Admiro también una talla del gótico hispano-flamenco, de primer nivel artístico. Y, en el coro, me impresiona contemplar el cadáver momificado de Doña María Coronel, la fundadora, con su cara voluntariamente desfigurada, para evitar un lascivo ataque…
Viven en este Real Monasterio una docena de monjas de clausura, muy pobres: su fuente de ingresos es la venta, a través del torno, de los dulces que preparan. ¿Pueden hacer frente, con eso, a los gastos de restaurar tanta maravilla? Evidentemente, no. Se firmó un Convenio con la Junta de Andalucía pero se ha quedado muy corto: el resultado salta a la vista. La sociedad civil debe contribuir, por supuesto. Además, hay que buscar medios para que las monjitas tengan algunos ingresos. Me dice un amigo que no existe permiso eclesiástico para que, en Santa Inés, se celebren bodas. ¿Por qué? No lo entiendo. La iglesia y su compás serían un marco ideal para estas ceremonias; lo mismo que la Sala Capitular, para conciertos y conferencias. Como se ha hecho en otros monasterios españoles, algunas dependencias, debidamente arregladas, podrían servir para hospedar a los que buscan, en estos ámbitos, esa paz y ese silencio tan difíciles de encontrar, hoy en día…
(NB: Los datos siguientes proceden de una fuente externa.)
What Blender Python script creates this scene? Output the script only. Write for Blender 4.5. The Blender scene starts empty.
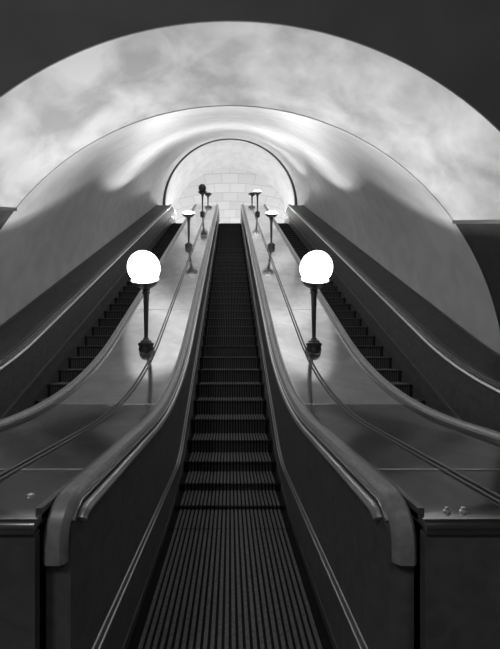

Debo pedir perdón por mi osadía. No soy sevillano pero sí soy un modesto enamorado de esta ciudad. Tampoco soy historiador del arte; ni abogado, para opinar sobre convenios. Basta —creo— con un mínimo de sensibilidad para admirar esta maravilla y para sentir la urgencia de su restauración. Ya sé que existen proyectos, legalmente vigentes, pero cualquiera que visite este monumento comprobará que no han sido suficientes.
¿Conocen los sevillanos las hermosuras que contiene Santa Inés? Me atrevo a suponer que no. La iglesia, sí la conocen, algunos; el monasterio, muy pocos. No se trata, por supuesto, de echar a las monjas de su casa (¿a alguien le ha tentado esa idea?) sino de evitar la destrucción de un conjunto monumental extraordinario; también, de hacer posible que los sevillanos y los visitantes disfruten con su belleza, mientras las monjitas de clausura —tan queridas por el anticlerical Pérez Galdós, he recordado yo— sigan rezando por nosotros, que falta nos hace.
¡Se han perdido ya tantas joyas, en esta ciudad! El Real Monasterio de Santa Inés está en peligro de añadirse a esa lamentabilísima lista. Todos deberíamos poder visitarlo íntegramente, restaurado, y no sólo la iglesia, en la Misa del Gallo, para escuchar ese órgano que nos sigue haciendo soñar, como en la leyenda de Gustavo Adolfo Bécquer.